= Stored data =
* begin *
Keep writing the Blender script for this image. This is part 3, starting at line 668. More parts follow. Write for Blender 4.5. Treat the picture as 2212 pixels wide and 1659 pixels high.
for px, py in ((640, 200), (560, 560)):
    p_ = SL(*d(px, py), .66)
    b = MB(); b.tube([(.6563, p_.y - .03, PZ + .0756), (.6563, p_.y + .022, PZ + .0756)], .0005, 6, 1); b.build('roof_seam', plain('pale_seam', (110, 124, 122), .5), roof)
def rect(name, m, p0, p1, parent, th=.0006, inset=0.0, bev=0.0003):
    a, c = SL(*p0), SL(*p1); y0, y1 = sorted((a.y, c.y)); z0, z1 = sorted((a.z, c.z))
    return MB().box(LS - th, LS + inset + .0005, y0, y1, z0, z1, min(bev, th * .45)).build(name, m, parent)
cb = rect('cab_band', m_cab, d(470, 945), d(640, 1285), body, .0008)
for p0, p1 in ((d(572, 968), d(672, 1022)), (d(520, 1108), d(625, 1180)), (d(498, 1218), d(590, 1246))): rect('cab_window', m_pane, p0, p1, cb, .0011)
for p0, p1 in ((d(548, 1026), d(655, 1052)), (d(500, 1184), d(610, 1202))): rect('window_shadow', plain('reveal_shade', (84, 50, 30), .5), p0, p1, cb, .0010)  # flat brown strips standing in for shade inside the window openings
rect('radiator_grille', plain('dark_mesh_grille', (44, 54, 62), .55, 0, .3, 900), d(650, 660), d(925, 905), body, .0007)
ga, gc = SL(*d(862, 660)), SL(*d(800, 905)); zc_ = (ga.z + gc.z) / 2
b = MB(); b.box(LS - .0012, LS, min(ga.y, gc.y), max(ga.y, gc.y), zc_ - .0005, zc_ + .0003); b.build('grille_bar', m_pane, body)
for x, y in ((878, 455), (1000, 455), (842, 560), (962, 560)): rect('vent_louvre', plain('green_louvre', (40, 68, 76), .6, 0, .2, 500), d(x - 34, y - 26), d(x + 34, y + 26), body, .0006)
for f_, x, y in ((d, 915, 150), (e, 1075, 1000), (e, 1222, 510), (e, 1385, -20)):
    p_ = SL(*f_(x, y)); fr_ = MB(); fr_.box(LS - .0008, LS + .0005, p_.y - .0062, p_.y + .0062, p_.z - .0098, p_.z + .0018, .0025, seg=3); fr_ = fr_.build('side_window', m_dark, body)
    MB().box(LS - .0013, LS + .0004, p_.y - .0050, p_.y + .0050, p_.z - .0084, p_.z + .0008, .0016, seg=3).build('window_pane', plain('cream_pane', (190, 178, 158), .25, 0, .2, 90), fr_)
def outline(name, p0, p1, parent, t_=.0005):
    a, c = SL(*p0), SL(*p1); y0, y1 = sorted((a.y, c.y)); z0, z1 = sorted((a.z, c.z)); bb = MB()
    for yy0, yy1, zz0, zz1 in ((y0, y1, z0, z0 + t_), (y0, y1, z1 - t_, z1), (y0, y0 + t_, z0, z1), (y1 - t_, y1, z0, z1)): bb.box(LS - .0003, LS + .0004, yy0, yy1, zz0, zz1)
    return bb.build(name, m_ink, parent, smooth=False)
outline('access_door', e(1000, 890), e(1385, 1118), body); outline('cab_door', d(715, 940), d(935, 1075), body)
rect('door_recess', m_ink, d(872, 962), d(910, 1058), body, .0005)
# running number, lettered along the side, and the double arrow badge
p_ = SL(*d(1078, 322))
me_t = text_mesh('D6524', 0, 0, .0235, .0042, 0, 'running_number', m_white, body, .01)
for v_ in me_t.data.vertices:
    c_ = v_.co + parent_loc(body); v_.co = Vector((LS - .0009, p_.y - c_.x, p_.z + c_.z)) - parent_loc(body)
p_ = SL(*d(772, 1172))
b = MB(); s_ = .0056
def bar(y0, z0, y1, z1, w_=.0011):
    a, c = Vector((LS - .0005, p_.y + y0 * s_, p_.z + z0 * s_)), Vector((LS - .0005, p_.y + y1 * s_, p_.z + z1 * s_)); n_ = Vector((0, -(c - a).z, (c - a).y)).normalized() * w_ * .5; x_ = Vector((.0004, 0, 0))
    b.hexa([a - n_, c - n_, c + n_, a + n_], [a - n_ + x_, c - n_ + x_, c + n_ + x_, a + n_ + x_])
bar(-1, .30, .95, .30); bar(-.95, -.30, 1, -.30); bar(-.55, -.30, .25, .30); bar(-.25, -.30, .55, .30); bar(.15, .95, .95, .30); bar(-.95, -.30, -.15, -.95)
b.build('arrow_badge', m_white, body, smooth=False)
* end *
= To do =
Extract every line above exactly as it stands.

= Solution =
Keep writing the Blender script for this image. This is part 3, starting at line 668. More parts follow. Write for Blender 4.5. Treat the picture as 2212 pixels wide and 1659 pixels high.
for px, py in ((640, 200), (560, 560)):
    p_ = SL(*d(px, py), .66)
    b = MB(); b.tube([(.6563, p_.y - .03, PZ + .0756), (.6563, p_.y + .022, PZ + .0756)], .0005, 6, 1); b.build('roof_seam', plain('pale_seam', (110, 124, 122), .5), roof)
def rect(name, m, p0, p1, parent, th=.0006, inset=0.0, bev=0.0003):
    a, c = SL(*p0), SL(*p1); y0, y1 = sorted((a.y, c.y)); z0, z1 = sorted((a.z, c.z))
    return MB().box(LS - th, LS + inset + .0005, y0, y1, z0, z1, min(bev, th * .45)).build(name, m, parent)
cb = rect('cab_band', m_cab, d(470, 945), d(640, 1285), body, .0008)
for p0, p1 in ((d(572, 968), d(672, 1022)), (d(520, 1108), d(625, 1180)), (d(498, 1218), d(590, 1246))): rect('cab_window', m_pane, p0, p1, cb, .0011)
for p0, p1 in ((d(548, 1026), d(655, 1052)), (d(500, 1184), d(610, 1202))): rect('window_shadow', plain('reveal_shade', (84, 50, 30), .5), p0, p1, cb, .0010)  # flat brown strips standing in for shade inside the window openings
rect('radiator_grille', plain('dark_mesh_grille', (44, 54, 62), .55, 0, .3, 900), d(650, 660), d(925, 905), body, .0007)
ga, gc = SL(*d(862, 660)), SL(*d(800, 905)); zc_ = (ga.z + gc.z) / 2
b = MB(); b.box(LS - .0012, LS, min(ga.y, gc.y), max(ga.y, gc.y), zc_ - .0005, zc_ + .0003); b.build('grille_bar', m_pane, body)
for x, y in ((878, 455), (1000, 455), (842, 560), (962, 560)): rect('vent_louvre', plain('green_louvre', (40, 68, 76), .6, 0, .2, 500), d(x - 34, y - 26), d(x + 34, y + 26), body, .0006)
for f_, x, y in ((d, 915, 150), (e, 1075, 1000), (e, 1222, 510), (e, 1385, -20)):
    p_ = SL(*f_(x, y)); fr_ = MB(); fr_.box(LS - .0008, LS + .0005, p_.y - .0062, p_.y + .0062, p_.z - .0098, p_.z + .0018, .0025, seg=3); fr_ = fr_.build('side_window', m_dark, body)
    MB().box(LS - .0013, LS + .0004, p_.y - .0050, p_.y + .0050, p_.z - .0084, p_.z + .0008, .0016, seg=3).build('window_pane', plain('cream_pane', (190, 178, 158), .25, 0, .2, 90), fr_)
def outline(name, p0, p1, parent, t_=.0005):
    a, c = SL(*p0), SL(*p1); y0, y1 = sorted((a.y, c.y)); z0, z1 = sorted((a.z, c.z)); bb = MB()
    for yy0, yy1, zz0, zz1 in ((y0, y1, z0, z0 + t_), (y0, y1, z1 - t_, z1), (y0, y0 + t_, z0, z1), (y1 - t_, y1, z0, z1)): bb.box(LS - .0003, LS + .0004, yy0, yy1, zz0, zz1)
    return bb.build(name, m_ink, parent, smooth=False)
outline('access_door', e(1000, 890), e(1385, 1118), body); outline('cab_door', d(715, 940), d(935, 1075), body)
rect('door_recess', m_ink, d(872, 962), d(910, 1058), body, .0005)
# running number, lettered along the side, and the double arrow badge
p_ = SL(*d(1078, 322))
me_t = text_mesh('D6524', 0, 0, .0235, .0042, 0, 'running_number', m_white, body, .01)
for v_ in me_t.data.vertices:
    c_ = v_.co + parent_loc(body); v_.co = Vector((LS - .0009, p_.y - c_.x, p_.z + c_.z)) - parent_loc(body)
p_ = SL(*d(772, 1172))
b = MB(); s_ = .0056
def bar(y0, z0, y1, z1, w_=.0011):
    a, c = Vector((LS - .0005, p_.y + y0 * s_, p_.z + z0 * s_)), Vector((LS - .0005, p_.y + y1 * s_, p_.z + z1 * s_)); n_ = Vector((0, -(c - a).z, (c - a).y)).normalized() * w_ * .5; x_ = Vector((.0004, 0, 0))
    b.hexa([a - n_, c - n_, c + n_, a + n_], [a - n_ + x_, c - n_ + x_, c + n_ + x_, a + n_ + x_])
bar(-1, .30, .95, .30); bar(-.95, -.30, 1, -.30); bar(-.55, -.30, .25, .30); bar(-.25, -.30, .55, .30); bar(.15, .95, .95, .30); bar(-.95, -.30, -.15, -.95)
b.build('arrow_badge', m_white, body, smooth=False)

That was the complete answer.